:: Problem statement ::
Quote only the span from the first line of the entries to the line containing "[.055, .09, .10, .10])", both ends kept. Leave every picture out.
─── Exercise material ───
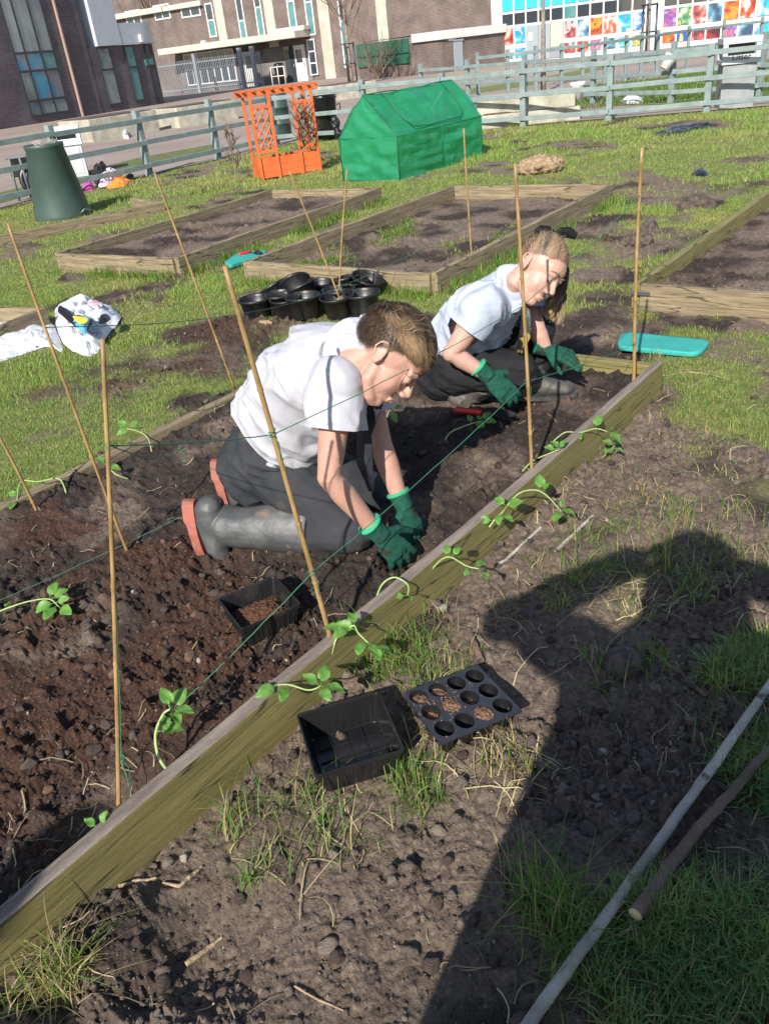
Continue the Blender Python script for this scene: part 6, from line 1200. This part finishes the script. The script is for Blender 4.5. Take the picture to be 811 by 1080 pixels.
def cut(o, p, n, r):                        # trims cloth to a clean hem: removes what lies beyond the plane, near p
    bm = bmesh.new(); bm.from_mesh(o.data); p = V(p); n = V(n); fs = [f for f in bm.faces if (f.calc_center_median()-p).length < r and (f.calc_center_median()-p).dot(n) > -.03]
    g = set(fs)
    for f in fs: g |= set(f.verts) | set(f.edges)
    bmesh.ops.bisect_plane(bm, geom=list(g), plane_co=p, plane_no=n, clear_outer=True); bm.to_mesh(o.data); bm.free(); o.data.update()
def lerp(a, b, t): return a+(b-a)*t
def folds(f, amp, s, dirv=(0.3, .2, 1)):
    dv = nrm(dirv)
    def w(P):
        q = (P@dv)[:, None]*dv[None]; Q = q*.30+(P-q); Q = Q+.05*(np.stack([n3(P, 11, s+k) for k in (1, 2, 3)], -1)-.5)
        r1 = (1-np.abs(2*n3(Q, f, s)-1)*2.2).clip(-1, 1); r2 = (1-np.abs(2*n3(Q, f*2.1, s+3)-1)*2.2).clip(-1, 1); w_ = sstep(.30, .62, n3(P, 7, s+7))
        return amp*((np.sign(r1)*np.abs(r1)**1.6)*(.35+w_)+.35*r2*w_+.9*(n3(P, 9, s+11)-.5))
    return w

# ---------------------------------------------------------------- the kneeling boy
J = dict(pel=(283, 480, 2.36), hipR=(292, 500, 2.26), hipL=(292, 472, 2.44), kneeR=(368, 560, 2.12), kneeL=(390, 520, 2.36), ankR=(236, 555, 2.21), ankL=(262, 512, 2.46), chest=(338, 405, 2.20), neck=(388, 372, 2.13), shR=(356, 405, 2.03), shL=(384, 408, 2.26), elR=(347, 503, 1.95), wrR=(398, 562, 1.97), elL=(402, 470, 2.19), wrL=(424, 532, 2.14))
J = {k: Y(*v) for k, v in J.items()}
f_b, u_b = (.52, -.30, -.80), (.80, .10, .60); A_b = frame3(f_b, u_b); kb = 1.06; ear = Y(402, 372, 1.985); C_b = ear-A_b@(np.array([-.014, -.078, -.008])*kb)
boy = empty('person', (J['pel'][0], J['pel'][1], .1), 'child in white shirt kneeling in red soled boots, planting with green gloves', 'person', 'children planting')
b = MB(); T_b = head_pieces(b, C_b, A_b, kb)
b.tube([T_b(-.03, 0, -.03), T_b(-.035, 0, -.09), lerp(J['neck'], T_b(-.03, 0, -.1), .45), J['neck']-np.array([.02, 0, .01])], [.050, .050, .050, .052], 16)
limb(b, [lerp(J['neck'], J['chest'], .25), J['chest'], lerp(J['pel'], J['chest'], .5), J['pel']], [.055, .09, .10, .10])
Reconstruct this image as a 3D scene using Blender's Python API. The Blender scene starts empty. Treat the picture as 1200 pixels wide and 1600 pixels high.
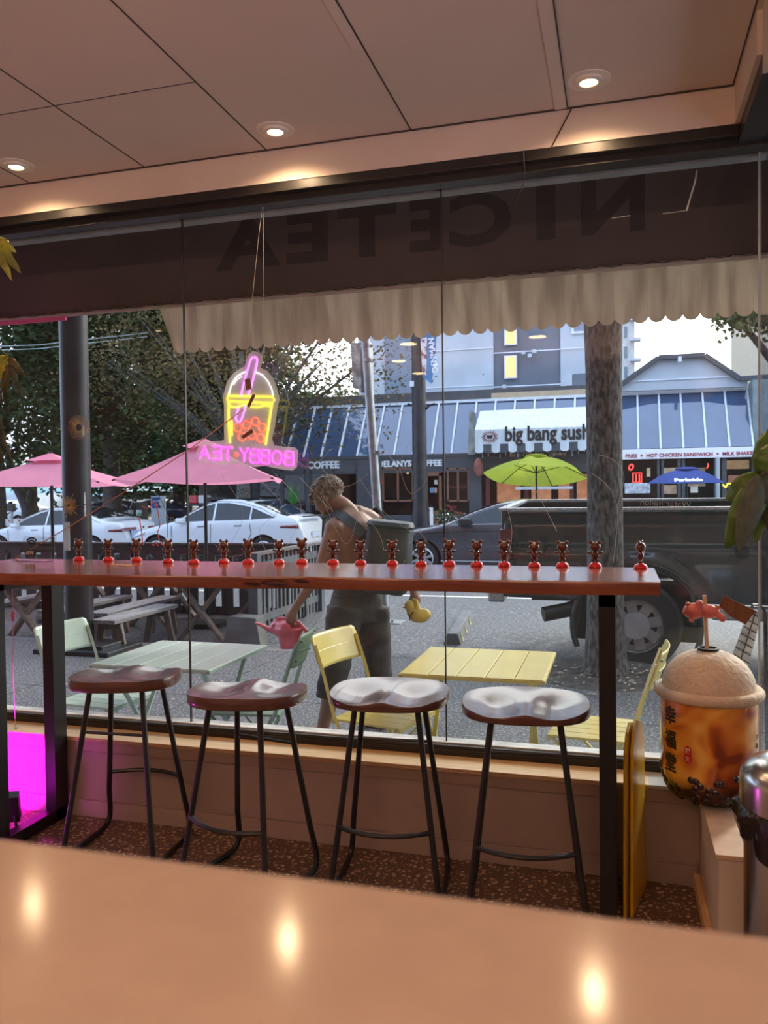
───
:: Written response ::
Continue the Blender Python script for this scene: part 6, from line 1200. This part finishes the script. The script is for Blender 4.5. Take the picture to be 811 by 1080 pixels.
def cut(o, p, n, r):                        # trims cloth to a clean hem: removes what lies beyond the plane, near p
    bm = bmesh.new(); bm.from_mesh(o.data); p = V(p); n = V(n); fs = [f for f in bm.faces if (f.calc_center_median()-p).length < r and (f.calc_center_median()-p).dot(n) > -.03]
    g = set(fs)
    for f in fs: g |= set(f.verts) | set(f.edges)
    bmesh.ops.bisect_plane(bm, geom=list(g), plane_co=p, plane_no=n, clear_outer=True); bm.to_mesh(o.data); bm.free(); o.data.update()
def lerp(a, b, t): return a+(b-a)*t
def folds(f, amp, s, dirv=(0.3, .2, 1)):
    dv = nrm(dirv)
    def w(P):
        q = (P@dv)[:, None]*dv[None]; Q = q*.30+(P-q); Q = Q+.05*(np.stack([n3(P, 11, s+k) for k in (1, 2, 3)], -1)-.5)
        r1 = (1-np.abs(2*n3(Q, f, s)-1)*2.2).clip(-1, 1); r2 = (1-np.abs(2*n3(Q, f*2.1, s+3)-1)*2.2).clip(-1, 1); w_ = sstep(.30, .62, n3(P, 7, s+7))
        return amp*((np.sign(r1)*np.abs(r1)**1.6)*(.35+w_)+.35*r2*w_+.9*(n3(P, 9, s+11)-.5))
    return w

# ---------------------------------------------------------------- the kneeling boy
J = dict(pel=(283, 480, 2.36), hipR=(292, 500, 2.26), hipL=(292, 472, 2.44), kneeR=(368, 560, 2.12), kneeL=(390, 520, 2.36), ankR=(236, 555, 2.21), ankL=(262, 512, 2.46), chest=(338, 405, 2.20), neck=(388, 372, 2.13), shR=(356, 405, 2.03), shL=(384, 408, 2.26), elR=(347, 503, 1.95), wrR=(398, 562, 1.97), elL=(402, 470, 2.19), wrL=(424, 532, 2.14))
J = {k: Y(*v) for k, v in J.items()}
f_b, u_b = (.52, -.30, -.80), (.80, .10, .60); A_b = frame3(f_b, u_b); kb = 1.06; ear = Y(402, 372, 1.985); C_b = ear-A_b@(np.array([-.014, -.078, -.008])*kb)
boy = empty('person', (J['pel'][0], J['pel'][1], .1), 'child in white shirt kneeling in red soled boots, planting with green gloves', 'person', 'children planting')
b = MB(); T_b = head_pieces(b, C_b, A_b, kb)
b.tube([T_b(-.03, 0, -.03), T_b(-.035, 0, -.09), lerp(J['neck'], T_b(-.03, 0, -.1), .45), J['neck']-np.array([.02, 0, .01])], [.050, .050, .050, .052], 16)
limb(b, [lerp(J['neck'], J['chest'], .25), J['chest'], lerp(J['pel'], J['chest'], .5), J['pel']], [.055, .09, .10, .10])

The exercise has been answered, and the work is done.